Via alla Chiesa, 180, 23010 Berbenno di Valtellina SO
Nel Medioevo Berbenno era capoluogo di una vasta pieve e la vita religiosa gravitava intorno alla chiesa battesimale dei Santi Pietro e Paolo, ubicata sul fondovalle in prossimità di uno dei pochi ponti che garantivano il collegamento tra le due opposte sponde dell’Adda.
L’area era però soggetta ai capricci del fiume e nel tardo medioevo si comincia a preferire la chiesa romanica di Santa Maria, più vicina alle case e protetta dal perduto castello di Roccascissa.
Accanto viene edificata l’abitazione per l’arciprete e i canonici, dotata di profonde tinaie e cantine quantomai necessarie in un territorio storicamente vocato alla coltivazione della vite. Ancora oggi le balze terrazzate di Maroggia ‒ antico nucleo che ha dato il nome a un rinomato vino ‒ raccontano della sistematica opera di dissodamento attuata dai benedettini insediati nel paese di Monastero.
Piccola e malridotta, nel corso del Seicento la primitiva chiesa viene sostituita da un ampio edificio ad aula unica, diversamente orientato per sfruttare al meglio la conformazione del luogo: sul punto più esposto del dosso roccioso sorge il presbiterio; la facciata è rivolta verso il borgo e ai suoi piedi corre uno spazio porticato che svolta sul fianco, indirizzando verso l’oratorio di San Carlo Borromeo, sede della confraternita del SS. Sacramento.
Sulla soglia non passa inosservato il portone in legno (1714), tra i più belli della provincia. Sollevando lo sguardo, l’immagine della Madonna Assunta fa memoria dell’intitolazione della chiesa.
Per Berbenno sono da sempre motivo di orgoglio gli stalli intarsiati, datati 1648 e firmati da Giovanni Schmitt di Lipsia.
La statua della Madonna del latte è elemento scampato alla dispersione dei vecchi arredi, così come i dipinti esposti sulle pareti laterali del presbiterio: una quadreria tutta da studiare, a partire dall’enorme Annunciazione.
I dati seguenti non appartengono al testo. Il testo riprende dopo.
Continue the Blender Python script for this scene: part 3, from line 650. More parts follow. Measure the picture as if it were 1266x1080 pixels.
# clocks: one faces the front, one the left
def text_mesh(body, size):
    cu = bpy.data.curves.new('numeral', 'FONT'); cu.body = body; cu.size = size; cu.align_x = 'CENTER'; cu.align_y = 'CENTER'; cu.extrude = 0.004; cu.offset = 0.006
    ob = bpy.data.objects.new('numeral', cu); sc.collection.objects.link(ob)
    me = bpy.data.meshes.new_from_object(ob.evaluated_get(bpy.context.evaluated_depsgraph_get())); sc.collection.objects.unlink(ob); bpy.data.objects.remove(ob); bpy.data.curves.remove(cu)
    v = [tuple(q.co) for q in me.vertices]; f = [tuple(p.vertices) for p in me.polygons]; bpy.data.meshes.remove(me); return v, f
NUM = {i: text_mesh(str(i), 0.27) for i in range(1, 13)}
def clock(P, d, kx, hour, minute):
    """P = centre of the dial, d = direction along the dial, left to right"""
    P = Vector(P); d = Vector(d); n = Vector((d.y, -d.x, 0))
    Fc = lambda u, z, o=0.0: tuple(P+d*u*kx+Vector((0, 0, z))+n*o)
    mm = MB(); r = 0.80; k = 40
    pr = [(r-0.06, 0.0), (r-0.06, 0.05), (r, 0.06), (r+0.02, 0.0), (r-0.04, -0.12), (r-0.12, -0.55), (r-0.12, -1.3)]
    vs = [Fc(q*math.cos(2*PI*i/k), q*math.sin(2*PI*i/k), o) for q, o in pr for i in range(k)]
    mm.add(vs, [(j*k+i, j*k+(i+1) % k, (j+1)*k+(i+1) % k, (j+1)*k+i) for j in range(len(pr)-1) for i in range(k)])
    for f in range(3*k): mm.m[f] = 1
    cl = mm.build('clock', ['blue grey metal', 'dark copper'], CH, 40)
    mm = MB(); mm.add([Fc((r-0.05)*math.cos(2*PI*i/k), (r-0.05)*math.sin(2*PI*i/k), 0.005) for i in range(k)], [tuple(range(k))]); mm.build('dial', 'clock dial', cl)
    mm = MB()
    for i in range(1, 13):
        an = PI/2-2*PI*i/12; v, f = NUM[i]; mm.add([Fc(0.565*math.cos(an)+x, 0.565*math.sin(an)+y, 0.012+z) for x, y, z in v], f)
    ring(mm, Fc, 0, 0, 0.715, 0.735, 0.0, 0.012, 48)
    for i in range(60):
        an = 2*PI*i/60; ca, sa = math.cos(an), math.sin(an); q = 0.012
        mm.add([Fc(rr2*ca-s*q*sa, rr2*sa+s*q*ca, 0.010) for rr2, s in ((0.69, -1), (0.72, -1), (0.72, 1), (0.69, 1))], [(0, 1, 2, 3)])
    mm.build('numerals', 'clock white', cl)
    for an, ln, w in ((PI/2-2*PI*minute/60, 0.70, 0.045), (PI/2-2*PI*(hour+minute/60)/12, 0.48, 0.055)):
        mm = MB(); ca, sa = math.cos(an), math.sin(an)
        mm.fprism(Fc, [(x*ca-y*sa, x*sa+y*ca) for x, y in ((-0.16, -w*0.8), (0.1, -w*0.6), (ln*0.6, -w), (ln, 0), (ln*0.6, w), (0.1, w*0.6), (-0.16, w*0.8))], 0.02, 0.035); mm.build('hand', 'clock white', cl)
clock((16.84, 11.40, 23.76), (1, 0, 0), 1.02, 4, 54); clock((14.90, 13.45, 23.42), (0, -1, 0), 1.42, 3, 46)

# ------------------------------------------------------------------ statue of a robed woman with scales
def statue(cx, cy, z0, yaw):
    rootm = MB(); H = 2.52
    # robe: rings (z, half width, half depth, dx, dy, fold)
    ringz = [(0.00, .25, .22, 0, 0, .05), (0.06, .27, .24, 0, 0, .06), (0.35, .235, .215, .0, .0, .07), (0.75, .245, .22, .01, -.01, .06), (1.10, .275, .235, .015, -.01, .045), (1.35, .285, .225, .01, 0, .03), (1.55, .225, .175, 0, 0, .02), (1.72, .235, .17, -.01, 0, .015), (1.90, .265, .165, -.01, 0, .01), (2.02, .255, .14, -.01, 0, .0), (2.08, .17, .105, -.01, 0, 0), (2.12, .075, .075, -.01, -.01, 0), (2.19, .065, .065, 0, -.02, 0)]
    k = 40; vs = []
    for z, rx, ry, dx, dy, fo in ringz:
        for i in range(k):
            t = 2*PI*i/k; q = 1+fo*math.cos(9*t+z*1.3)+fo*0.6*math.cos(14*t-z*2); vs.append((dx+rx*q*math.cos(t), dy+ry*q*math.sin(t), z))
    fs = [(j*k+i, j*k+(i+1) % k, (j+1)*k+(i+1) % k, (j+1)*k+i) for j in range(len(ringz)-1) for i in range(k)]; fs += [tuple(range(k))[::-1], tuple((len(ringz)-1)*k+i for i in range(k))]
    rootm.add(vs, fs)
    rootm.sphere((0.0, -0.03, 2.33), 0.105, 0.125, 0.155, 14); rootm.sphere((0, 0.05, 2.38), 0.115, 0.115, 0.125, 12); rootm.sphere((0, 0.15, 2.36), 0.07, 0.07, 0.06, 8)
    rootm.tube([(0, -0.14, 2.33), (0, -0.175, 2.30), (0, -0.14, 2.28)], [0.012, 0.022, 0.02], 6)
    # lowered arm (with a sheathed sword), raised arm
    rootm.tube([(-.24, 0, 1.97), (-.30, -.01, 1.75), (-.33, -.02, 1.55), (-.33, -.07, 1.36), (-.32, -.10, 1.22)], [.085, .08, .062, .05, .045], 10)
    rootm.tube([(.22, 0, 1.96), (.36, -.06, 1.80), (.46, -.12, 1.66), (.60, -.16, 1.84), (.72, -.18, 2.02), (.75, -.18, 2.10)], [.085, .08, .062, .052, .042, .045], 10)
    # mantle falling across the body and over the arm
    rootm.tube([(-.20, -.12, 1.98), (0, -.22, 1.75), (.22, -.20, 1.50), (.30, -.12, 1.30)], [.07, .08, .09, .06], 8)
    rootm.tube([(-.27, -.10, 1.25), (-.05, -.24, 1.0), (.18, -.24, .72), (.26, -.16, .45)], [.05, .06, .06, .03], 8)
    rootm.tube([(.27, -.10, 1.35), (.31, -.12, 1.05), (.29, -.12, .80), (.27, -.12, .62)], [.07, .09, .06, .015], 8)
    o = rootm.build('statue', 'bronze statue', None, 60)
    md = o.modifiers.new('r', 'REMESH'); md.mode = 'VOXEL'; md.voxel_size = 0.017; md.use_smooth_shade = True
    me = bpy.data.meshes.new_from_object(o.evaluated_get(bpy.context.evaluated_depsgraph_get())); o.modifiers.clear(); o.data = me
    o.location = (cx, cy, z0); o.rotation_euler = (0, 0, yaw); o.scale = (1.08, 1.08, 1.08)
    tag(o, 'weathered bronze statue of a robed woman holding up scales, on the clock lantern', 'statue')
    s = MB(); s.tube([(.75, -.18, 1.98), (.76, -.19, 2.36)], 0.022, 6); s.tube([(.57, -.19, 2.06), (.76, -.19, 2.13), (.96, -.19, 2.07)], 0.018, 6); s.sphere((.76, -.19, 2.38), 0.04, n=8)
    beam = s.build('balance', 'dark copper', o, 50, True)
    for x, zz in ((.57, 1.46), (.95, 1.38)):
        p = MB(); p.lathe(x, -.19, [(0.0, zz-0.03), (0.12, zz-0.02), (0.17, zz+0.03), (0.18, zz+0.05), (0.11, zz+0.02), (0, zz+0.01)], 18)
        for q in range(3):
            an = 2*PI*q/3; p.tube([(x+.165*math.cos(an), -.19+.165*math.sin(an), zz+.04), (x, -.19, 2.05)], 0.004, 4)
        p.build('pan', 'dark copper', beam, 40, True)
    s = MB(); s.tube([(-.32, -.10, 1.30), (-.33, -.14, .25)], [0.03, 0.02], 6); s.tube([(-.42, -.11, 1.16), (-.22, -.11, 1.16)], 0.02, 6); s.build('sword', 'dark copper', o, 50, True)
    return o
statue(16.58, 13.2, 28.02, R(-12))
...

Nella cappella mediana di destra si segnala una leggiadra statua della Madonna del Rosario, le cui vesti fiorate sembrano mosse dal vento, come usava nel Settecento.
Nel 1780 l’edificio viene sopraelevato, voltato e dotato di un transetto con cupola all’incrocio dei bracci. L’ambizioso intervento è condotto dal capomastro Girolamo Galletti, di origine ticinese come il pittore Giovan Battista Colombo, autore dei quattro Evangelisti affrescati sui pennacchi della cupola (1791).
Gli ammodernamenti del XVIII secolo riguardano anche la canonica e il campanile, innalzato a più riprese (1722, 1770). Insomma, entro fine secolo il complesso assume una nuova grandiosità che lo rende ancora più visibile dal fondovalle, esaltandone la solitaria posizione in asse con l’antica chiesa plebana di fondovalle.